This previously-unreleased Barbirolli/Bruckner Ninth bristles with ardent energy and yearning devotion.
BRUCKNER: Symphony No. 9 in d minor (Original Version), WAB 109 – Hallé Orchestra/BBC Northern Sym. Orch./ Sir John Barbirolli – Pristine Audio PASC 486, 57:43 [avail in various formats from www.pristineclassical.com] ****:
Producer and recording engineer Andrew Rose resurrects a taped BBC performance of Bruckner’s unfinished Ninth Symphony (1887-1896) given by Sir John Barbirolli at Free Trade Hall, Manchester, England,14th December, 1961, the conductor’s debut in this music. The combined orchestras of the Halle and Northern Symphony come as a true rarity, and Barbirolli coordinates his forces well. The opening movement vibrates with a palpable luminosity, nervous and grandly ardent. The challenge lies in imposing a sense of structure on the fantasia that Bruckner unfolds, moving quickly from d minor into D-flat and E Major in order to effect potent fff climaxes spread over long periods. The earthy energy Barbirolli applies well reminds me of the performances of Bruckner by Eduard van Beinum, which likewise strain for mystical release in the face of grinding tension. The most exalted rendition, the Furtwaengler 1944 performance in Berlin, attains its anguished mysticism in the face of contemporary world history. Still, the unison triple-fortes from Barbirolli enjoy their own, muscular ferocity. We can feel a true sense of the recapitulation, rife with melancholy pauses and drooping figures, reminiscent of Michelangelo’s statues of shades. The combined trumpet work at the coda truly shatters the ozone layer to get at the heavens.

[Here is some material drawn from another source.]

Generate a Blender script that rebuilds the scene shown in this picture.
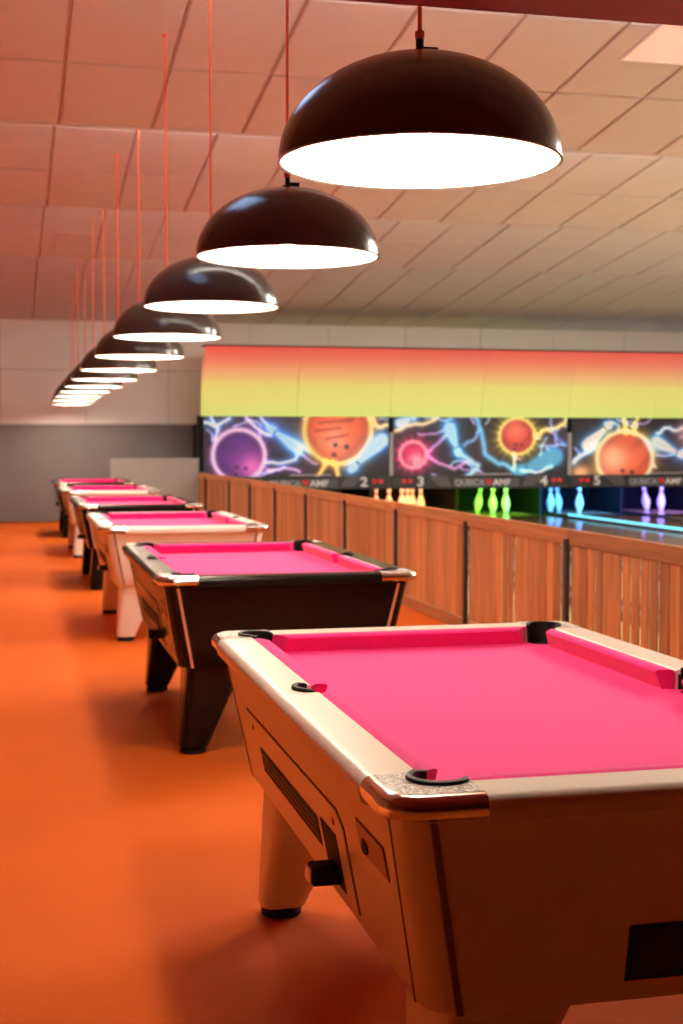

Despite harmonic ambiguity in the manner of the Beethoven Ninth Symphony, the Scherzo, too, resolves itself into d minor. In the midst of the emotional maelstroms Bruckner unleashes, a single oboe attempts to provide solace. The upward motion catapults downward in an abysmal descent, a vision out of Dante or Milton. The Trio brings a breathless relief, vainly yearning for pastoral consolation. The whirling woodwinds face thumping, nervous strings. The sense of unfathomable despair will appear later, in the final movement, when Bruckner writes a colossal chromatic chord comprised of seven pitches. Having returned to Bruckner’s original edition, without the Loewe “clean-up” campaign we can savor just how far Bruckner meant to urge traditional tonal schemes, to the point where Schoenberg felt compelled to exceed Wagner and Bruckner and dispense with conventional tonal expectations. The huge Adagio opens with an agonized hymn in a curious form of E Major, with two pitches, C and A-sharp, intruding where they do not belong. By the time we reach the massive finale in resplendent E Major, Bruckner has reprised melodies from his D Minor Mass, the Adagio of the Symphony No. 8, and a fragment from the Seventh Symphony. Barbirolli imbues Bruckner’s epic oratory with a pregnant gravitas, especially when we hear the “Dresden Amen” motif and its spirited aftermath.
That the entire movement, if not the entire Bruckner opera, serves as an extended Te Deum, we can scarcely doubt, given the alternately somber and lyrical cast of this excellently-preserved performance, which sonically transcends its origins as an FM mono source tape (using Pristine’s pseudo-stereo, which works extremely well), courtesy of great pains taken by Andrew Rose to grant us a rare event in the meeting of the composer and a dedicated John Barbirolli.